Dezenas de milhões de pessoas lidam todos os anos com questões relacionadas à saúde mental. E a jornada de lidar com elas e aprender a viver com elas é longa. Pode ser para sempre. Ou, pior, pode ser fatal.
E eu quero ajudar com isso.
Quero ser uma história de sucesso, do meu jeito. Acho que me aposentar do meu jeito, no torneio que mais amo, mostra que eu sou capaz de fazer isso.
Falar sobre o problema — e manter o debate em pauta — também é fundamental. Saúde mental não é um tema fácil no esporte. Não é percebido como um tema masculino. Somos treinados para ser “mentalmente fortes” nos esportes. Demonstrar fraqueza, para muitos, é algo digno de vergonha.
Mas estou aqui para demonstrar fraqueza. E eu não tenho vergonha.
Na verdade, estou escrevendo isso com o propósito expresso de demonstrar fraqueza. Estou escrevendo para dizer às pessoas que não há problema em expor suas fraquezas. Estou aqui para dizer às pessoas que é normal.
E essa força, em última instância, vem de todos os lados.
Lidar com sua saúde mental é a força. Falar sobre sua saúde mental é uma força. Buscar informações, ajuda e tratamento é um ponto forte.

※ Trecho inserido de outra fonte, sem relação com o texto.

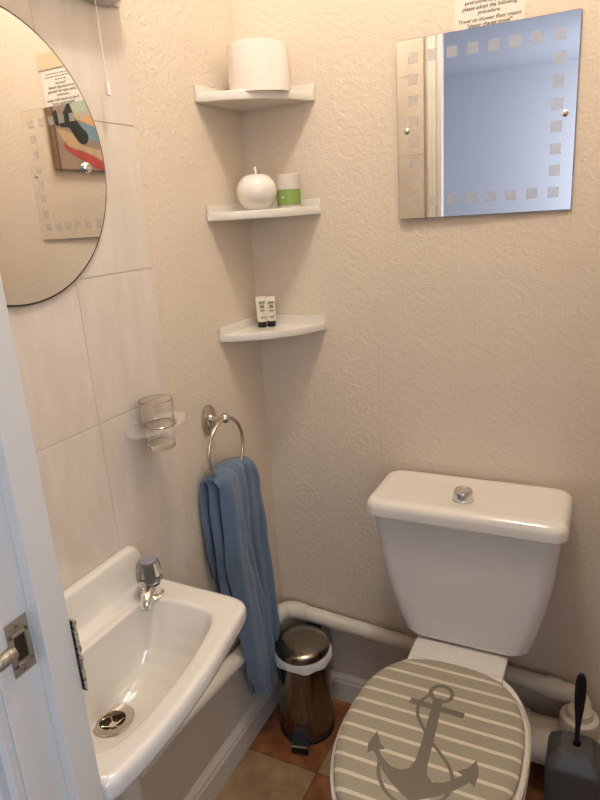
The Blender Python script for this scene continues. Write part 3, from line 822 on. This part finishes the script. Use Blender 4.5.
tw = thing('hand_towel', 'blue terry hand towel hanging folded through the towel ring', 'towel', (.05, -.26, .14))
def drape(name, yl, yr, top, zb_f, zb_b, xf, xb, folds, amp, ph, nu=46, nv=70, th=.006):
    """a hanging length over the ring: yl/yr tables of y against z, top(u) height of the fold, zb_f(u) front hem"""
    bm = bmesh.new(); rows = []
    for j in range(nv + 1):
        s_ = j / nv; row = []
        for i in range(nu + 1):
            u = i / nu; zt_ = top(u)
            if s_ < .22:       # behind
                k = s_ / .22; z = zb_b + (zt_ - .02 - zb_b) * k; x = xb
            elif s_ < .36:     # over the ring
                k = (s_ - .22) / .14; a = PI * (1 - k); xm = (xf(zt_ - .02) + xb) / 2; rx = (xf(zt_ - .02) - xb) / 2
                x = xm + rx * math.cos(a); z = zt_ - .02 + .02 * math.sin(a)
            else:
                k = (s_ - .36) / .64; z = zt_ - .02 + (zb_f(u) - zt_ + .02) * k; x = xf(z)
            y = interp(yl, z) * (1 - u) + interp(yr, z) * u
            w = min(1, max(0, (s_ - .15) / .25)) if s_ < .36 else 1
            fa = amp * (.45 + .55 * min(1, max(0, (.85 - z) / .2)))
            x += w * fa * (math.sin(folds * 2 * PI * u + ph + 2.2 * (.8 - z)) + .4 * math.sin(folds * 4.3 * PI * u + 1.7 * ph - 5 * z))
            e = abs(2 * u - 1); x -= (.010 if s_ > .3 else 0) * e ** 5
            x += .0012 * math.sin(40 * z + 9 * u); y += .0015 * math.sin(23 * z + ph)
            row.append(bm.verts.new((max(x, .007), y, z)))
        rows.append(row)
    for a, b in zip(rows, rows[1:]):
        for i in range(nu): bm.faces.new((a[i], a[i + 1], b[i + 1], b[i]))
    o = link(name, bm, M['towel'], tw); o.modifiers.clear()
    md = o.modifiers.new('s', 'SOLIDIFY'); md.thickness = th; md.offset = 0
    md = o.modifiers.new('ss', 'SUBSURF'); md.levels = 1; md.render_levels = 1
    return o
# z tables must rise
drape('back_fold', [(.3, -.330), (.5, -.338), (.57, -.342), (.7, -.343), (.80, -.338)], [(.3, -.22), (.8, -.26)], lambda u: .806 + .008 * math.sin(PI * u), lambda u: .47 - .04 * u, .60,
      lambda z: .047, .016, 1.5, .004, .6)
drape('side_fold', [(.14, -.235), (.25, -.27), (.37, -.28), (.62, -.32), (.80, -.31)], [(.15, -.16), (.20, -.128), (.37, -.122), (.50, -.132), (.62, -.146), (.74, -.163), (.80, -.182), (.82, -.205)],
      lambda u: .826 - .012 * (2 * u - 1) ** 2 - .014 * u, lambda u: .150 + .045 * max(0, u - .45) / .55, .42, lambda z: interp([(.16, .040), (.25, .050), (.30, .062), (.5, .060), (.8, .066)], z), .014, 2.2, .0085, 2.0)
drape('front_fold', [(.14, -.228), (.20, -.262), (.27, -.292), (.45, -.318), (.62, -.336), (.80, -.338)], [(.15, -.185), (.22, -.165), (.37, -.188), (.50, -.22), (.62, -.245), (.74, -.262), (.80, -.268)],
      lambda u: .818 - .010 * (2 * u - 1) ** 2, lambda u: .143 + .05 * abs(u - .55), .55, lambda z: interp([(.18, .064), (.30, .075), (.5, .078), (.8, .079)], z), .020, 1.2, .0065, 4.2)

# ------------------------------------------------------------------ pedal bin
PB = (.1275, -.130)
t = thing('pedal_bin', 'small polished steel pedal bin with white liner in the corner', 'bin', (*PB, 0))
bm = bmesh.new()
lathe(bm, [(.066, .012), (.0715, .014), (.0725, .03), (.0725, .2410), (.0710, .2450), (.067, .2450)], (*PB, 0), n=64); link('bin_body', bm, M['bin'], t)
bm = bmesh.new(); lathe(bm, [(.068, .0005), (.0745, .002), (.0745, .012), (.072, .0135)], (*PB, 0), n=64); link('base_ring', bm, M['black'], t)
bm = bmesh.new(); rings = []
for zz, r, wob in [(.2450, .0715, .0), (.2390, .0740, .001), (.2320, .0745, .003), (.2315, .0765, .003), (.2390, .0765, .0015), (.2490, .0740, 0), (.2498, .0700, 0)]:
    ring = []
    for i in range(72):
        a = 2 * PI * i / 72; sag = (math.sin(3 * a + .6) + .6 * math.sin(7 * a)) * wob
        side = .5 + .5 * math.cos(a + .1)
        ring.append((PB[0] + (r + wob * .4 * math.sin(11 * a) + .003 * side * (zz < .2450)) * math.cos(a), PB[1] + (r + wob * .4 * math.sin(11 * a)) * math.sin(a), zz + sag * 1.2 - (.006 if wob else 0) * (1 - side)))
    rings.append(ring)
rings.append(rings[0]); loft(bm, rings, False, False); bmesh.ops.remove_doubles(bm, verts=bm.verts[:], dist=1e-6)
bl = link('bin_liner', bm, M['liner'], t); bl['label'] = 'white liner folded over the rim'
bm = bmesh.new(); lathe(bm, [(.066, .2500), (.0715, .2515), (.0725, .2550), (.0725, .2670), (.0708, .2705), (.062, .2755), (.045, .2800), (.025, .2825), (.0002, .2835)], (*PB, 0), n=64)
link('bin_lid', bm, M['bin_lid'], t)
bm = bmesh.new(); pa = Vector((.24, -.97, 0)).normalized(); pe = Vector((pa.y, -pa.x, 0))
def pl(u, v, z): q = Vector((*PB, 0)) + pa * u + pe * v; return (q.x, q.y, z)
loft(bm, [[pl(u, -w, z0_), pl(u, w, z0_), pl(u, w, z1_), pl(u, -w, z1_)] for u, w, z0_, z1_ in [(.066, .015, .024, .062), (.080, .017, .022, .056), (.092, .0215, .012, .040), (.102, .0225, .006, .026), (.106, .022, .006, .022)]])
pdl = link('pedal', bm, M['black'], t, False)
bm = bmesh.new(); loft(bm, [[pl(.1022, -.0215, .0262), pl(.1022, .0215, .0262), pl(.1055, .0215, .0236), pl(.1055, -.0215, .0236)], [pl(.1024, -.0215, .0268), pl(.1024, .0215, .0268), pl(.1060, .0215, .0240), pl(.1060, -.0215, .0240)]])
link('pedal_trim', bm, M['nickel'], pdl, False)
bm = bmesh.new(); bx(bm, PB[0] - .022, PB[0] + .022, PB[1] + .0735, PB[1] + .0785, .233, .272, .003); link('hinge', bm, M['black'], t)

# ------------------------------------------------------------------ toilet brush
BC = (.796, -.212)
t = thing('toilet_brush_holder', 'charcoal grey plastic toilet brush holder standing right of the toilet', 'brush holder', (*BC, 0))
bm = bmesh.new()
loft(bm, [rr(*BC, hx, hx * .92, rd, z, 6) for z, hx, rd in [(.0005, .046, .014), (.006, .050, .015), (.13, .054, .015), (.226, .056, .015), (.240, .053, .015), (.262, .035, .013), (.2665, .030, .012), (.2665, .009, .0088), (.23, .009, .0088)]])
link('holder_body', bm, M['grey_pl'], t)
t = thing('toilet_brush', 'toilet brush with flat black handle standing in its grey holder', 'brush', (*BC, .05))
bm = bmesh.new(); rings = []
for z, a, b in [(.06, .004, .004), (.25, .0042, .0042), (.305, .005, .0045), (.330, .0065, .005), (.355, .0090, .0055), (.385, .0108, .006), (.413, .0105, .006), (.430, .0085, .0055), (.438, .005, .004), (.440, .001, .001)]:
    rings.append([(BC[0] + a * math.cos(2 * PI * i / 24), BC[1] + b * math.sin(2 * PI * i / 24), z) for i in range(24)])
loft(bm, rings); link('handle', bm, M['black'], t)

# ------------------------------------------------------------------ wall light with pull cord
WZ = 1.738
t = thing('wall_light', 'unlit wall light with rounded frosted cover and pull cord above round mirror', 'wall light', (0, -.62, WZ))
bm = bmesh.new()
rings = []
for y, s_ in [(-.925, .55), (-.915, .85), (-.90, 1), (-.445, 1), (-.42, .93), (-.405, .75), (-.398, .45)]:
    rings.append([(.0065 + max(0, .060 * s_ * math.cos(a)), y, WZ + .043 * s_ * math.sin(a)) for a in [-PI / 2 + PI * i / 20 for i in range(21)]])
loft(bm, rings); link('light_cover', bm, M['diffuser'], t)
bm = bmesh.new(); bx(bm, .005, .012, -.93, -.392, WZ - .036, WZ + .036, .003); link('back_plate', bm, M['white_gloss'], t)
bm = bmesh.new(); cy0 = -.476
tube(bm, [(.030, cy0, WZ - .03), (.0285, cy0 + .002, WZ - .10), (.028, cy0 + .004, 1.576)], .0009, 8)
pc = link('pull_cord', bm, M['cord'], t)
bm = bmesh.new(); lathe(bm, [(.0015, 0), (.003, -.003), (.0042, -.018), (.0042, -.022), (.001, -.023)], (.028, cy0 + .004, 1.576), n=16); link('cord_pull', bm, M['cord'], pc)

# ------------------------------------------------------------------ camera
cam = bpy.data.cameras.new('camera'); co = bpy.data.objects.new('camera', cam); COL.objects.link(co)
r_ = Vector((0.89826015, 0.43478239, -0.06397641)); u_ = Vector((-0.06915593, 0.28361257, 0.95644204)); f_ = Vector((-0.43398867, 0.85470942, -0.28482565))
mw = Matrix.Identity(4)
for i in range(3): mw[i][0] = r_[i]; mw[i][1] = u_[i]; mw[i][2] = -f_[i]
mw[0][3], mw[1][3], mw[2][3] = .79424, -1.36, 1.347
co.matrix_world = mw
cam.sensor_fit = 'VERTICAL'; cam.sensor_height = 24; cam.lens = 625.144 / 800 * 24; cam.clip_start = .02
SC.camera = co

# ------------------------------------------------------------------ light
def area(name, loc, target, sx, sy_, energy, col):
    l = bpy.data.lights.new(name, 'AREA'); l.shape = 'RECTANGLE'; l.size = sx; l.size_y = sy_; l.energy = energy; l.color = col
    o = bpy.data.objects.new(name, l); COL.objects.link(o); o.location = loc
    o.rotation_euler = (Vector(target) - Vector(loc)).to_track_quat('-Z', 'Y').to_euler(); return o
l = bpy.data.lights.new('ceiling_lamp', 'POINT'); l.energy = 24.5; l.color = (1.0, .94, .84); l.shadow_soft_size = .06
o = bpy.data.objects.new('ceiling_lamp', l); COL.objects.link(o); o.location = (.52, -.60, 2.54)
area('hall_window', (1.72, -1.72, 1.5), (.25, -1.02, 1.1), .6, 1.2, 16, (.84, .91, 1.0))
area('hall_end_fill', (1.70, -3.8, 1.5), (-.4, -4.2, 1.6), .8, 1.3, 58, (.86, .91, 1.0))  # unseen fill light added to brighten the hall end wall
w = bpy.data.worlds.new('world'); SC.world = w; w.use_nodes = True
w.node_tree.nodes['Background'].inputs[0].default_value = (.6, .7, .85, 1); w.node_tree.nodes['Background'].inputs[1].default_value = .0
SC.view_settings.view_transform = 'Standard'; SC.view_settings.look = 'None'; SC.view_settings.exposure = 0
SC.cycles.max_bounces = 12; SC.cycles.transmission_bounces = 10; SC.cycles.glossy_bounces = 6; SC.cycles.diffuse_bounces = 5
SC.cycles.caustics_reflective = False; SC.cycles.caustics_refractive = False
SC.cycles.use_denoising = True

E antes da maior partida da sua carreira, priorizando sua saúde mental o suficiente para dizer: Você não precisa jogar. Você não tem que jogar. Não jogue...
Isso também é força.
Quanto ao que vem a seguir, não dá pra saber. Tenho 33 anos agora e sei que nunca farei nada tão bem quanto jogar tênis. Mas beleza.
Eu ainda lido com minha ansiedade diariamente. Eu ainda tomo remédios diariamente. Os pensamentos estão em minha mente diariamente. Há dias em que penso comigo mesmo, à noite, quando vou pra cama: Ei, não pensei nisso nenhuma vez hoje. E isso significa que tive um dia muito bom.
Essas são as vitórias, para mim.
Mas, em saúde mental, não existe torneio para vencer. Não existem quartas de final, semifinais ou finais. Não vou terminar esta carta com uma metáfora do esporte.
Porque os esportes acabam no resultado. E a vida continua.
Espero que a minha esteja apenas começando.